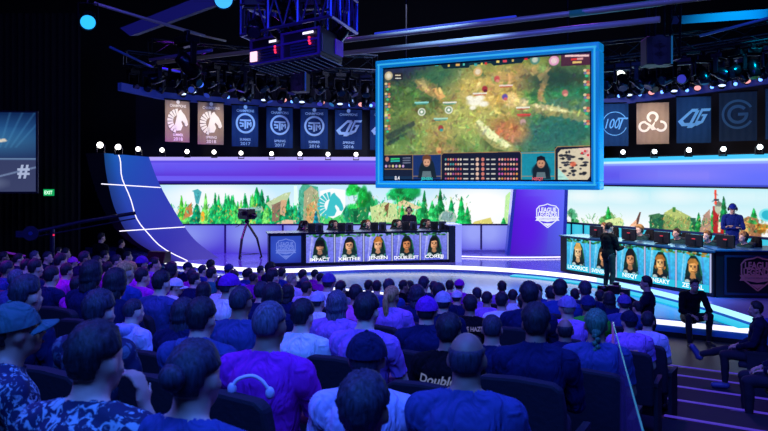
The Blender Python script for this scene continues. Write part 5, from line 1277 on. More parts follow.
def cap_mesh():
    if 'cap' in HAIR: return HAIR['cap'], HAIR['brim']
    mb = MB(); seg, rg = 32, 12
    for i in range(rg+1):
        e = R(90-i*88/rg)
        for j in range(seg):
            a = 2*math.pi*j/seg; d = Vector((math.sin(a)*math.cos(e), math.cos(a)*math.cos(e), math.sin(e))); rdg = 1+.012*abs(math.sin(3*a))
            mb.v.append((d.x*.094*rdg, d.y*.110*rdg-.008, d.z*.108*rdg+.022-.012*(i == rg)*0))
    for i in range(rg):
        for j in range(seg):
            a = i*seg+j; b = i*seg+(j+1) % seg; mb.f.append((a, a+seg, b+seg, b))
    mb.ell((0, -.008, .133), (.01, .01, .006), 8, 6)
    me = mb.mesh('cap_crown'); me.polygons.foreach_set('use_smooth', [True]*len(me.polygons)); HAIR['cap'] = me
    b = MB(); n = 14
    for s in (0, 1):
        for ring in (0, 1):
            for k in range(n+1):
                t = -1+2*k/n; x = t*.088; y0 = math.sqrt(max(0, 1-(t*.94)**2))*.10; y1 = y0+.075*math.sqrt(max(0, 1-t*t*.96)); y = y1 if ring else y0
                b.v.append((x, y, .024-.02*t*t-.012*ring-(.006 if s else 0)))
    q = n+1
    for k in range(n): b.f += [(k, k+1, q+k+1, q+k), (2*q+k+1, 2*q+k, 3*q+k, 3*q+k+1), (q+k, q+k+1, 3*q+k+1, 3*q+k), (k+1, k, 2*q+k, 2*q+k+1)]
    me2 = b.mesh('cap_brim'); me2.polygons.foreach_set('use_smooth', [True]*len(me2.polygons)); HAIR['brim'] = me2
    return me, me2
def beanie_mesh():
    if 'beanie' in HAIR: return HAIR['beanie']
    mb = MB(); mb.ell((0, -.012, .03), (.088, .106, .115), 28, 16, M=None)
    mb.v = [(x, y, max(z, .0+.0)) for x, y, z in mb.v]; me = mb.mesh('beanie'); me.polygons.foreach_set('use_smooth', [True]*len(me.polygons)); HAIR['beanie'] = me; return me
def headset_mesh():
    if 'headset' in HAIR: return HAIR['headset']
    mb = MB(); mb.tube([(math.cos(a)*.098, -.01, .012+math.sin(a)*.128) for a in [math.pi*k/14 for k in range(15)]], .009, 8)
    for q in (-1, 1): mb.ell((q*.102, -.005, -.005), (.026, .042, .050), 12, 8)
    mb.tube([(-.10, .01, -.02), (-.085, .07, -.06), (-.04, .11, -.075)], .004, 6)
    me = mb.mesh('headset'); me.polygons.foreach_set('use_smooth', [True]*len(me.polygons)); HAIR['headset'] = me; return me
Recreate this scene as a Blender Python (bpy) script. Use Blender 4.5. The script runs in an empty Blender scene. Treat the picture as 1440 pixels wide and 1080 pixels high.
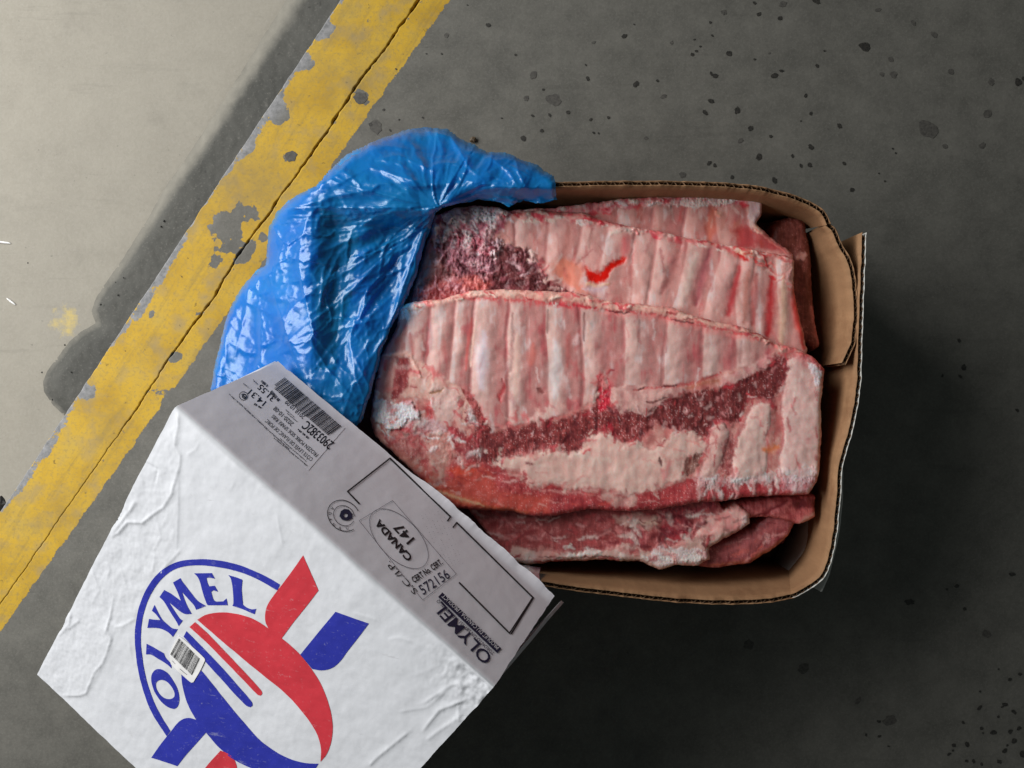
—————
## [Set exercise]
Reproduce the material above in full and without alteration, but skip all pictures.

## [Complete answer]
The Blender Python script for this scene continues. Write part 5, from line 1277 on. More parts follow.
def cap_mesh():
    if 'cap' in HAIR: return HAIR['cap'], HAIR['brim']
    mb = MB(); seg, rg = 32, 12
    for i in range(rg+1):
        e = R(90-i*88/rg)
        for j in range(seg):
            a = 2*math.pi*j/seg; d = Vector((math.sin(a)*math.cos(e), math.cos(a)*math.cos(e), math.sin(e))); rdg = 1+.012*abs(math.sin(3*a))
            mb.v.append((d.x*.094*rdg, d.y*.110*rdg-.008, d.z*.108*rdg+.022-.012*(i == rg)*0))
    for i in range(rg):
        for j in range(seg):
            a = i*seg+j; b = i*seg+(j+1) % seg; mb.f.append((a, a+seg, b+seg, b))
    mb.ell((0, -.008, .133), (.01, .01, .006), 8, 6)
    me = mb.mesh('cap_crown'); me.polygons.foreach_set('use_smooth', [True]*len(me.polygons)); HAIR['cap'] = me
    b = MB(); n = 14
    for s in (0, 1):
        for ring in (0, 1):
            for k in range(n+1):
                t = -1+2*k/n; x = t*.088; y0 = math.sqrt(max(0, 1-(t*.94)**2))*.10; y1 = y0+.075*math.sqrt(max(0, 1-t*t*.96)); y = y1 if ring else y0
                b.v.append((x, y, .024-.02*t*t-.012*ring-(.006 if s else 0)))
    q = n+1
    for k in range(n): b.f += [(k, k+1, q+k+1, q+k), (2*q+k+1, 2*q+k, 3*q+k, 3*q+k+1), (q+k, q+k+1, 3*q+k+1, 3*q+k), (k+1, k, 2*q+k, 2*q+k+1)]
    me2 = b.mesh('cap_brim'); me2.polygons.foreach_set('use_smooth', [True]*len(me2.polygons)); HAIR['brim'] = me2
    return me, me2
def beanie_mesh():
    if 'beanie' in HAIR: return HAIR['beanie']
    mb = MB(); mb.ell((0, -.012, .03), (.088, .106, .115), 28, 16, M=None)
    mb.v = [(x, y, max(z, .0+.0)) for x, y, z in mb.v]; me = mb.mesh('beanie'); me.polygons.foreach_set('use_smooth', [True]*len(me.polygons)); HAIR['beanie'] = me; return me
def headset_mesh():
    if 'headset' in HAIR: return HAIR['headset']
    mb = MB(); mb.tube([(math.cos(a)*.098, -.01, .012+math.sin(a)*.128) for a in [math.pi*k/14 for k in range(15)]], .009, 8)
    for q in (-1, 1): mb.ell((q*.102, -.005, -.005), (.026, .042, .050), 12, 8)
    mb.tube([(-.10, .01, -.02), (-.085, .07, -.06), (-.04, .11, -.075)], .004, 6)
    me = mb.mesh('headset'); me.polygons.foreach_set('use_smooth', [True]*len(me.polygons)); HAIR['headset'] = me; return me
Recreate this scene as a Blender Python (bpy) script. Use Blender 4.5. The script runs in an empty Blender scene. Treat the picture as 1440 pixels wide and 1080 pixels high.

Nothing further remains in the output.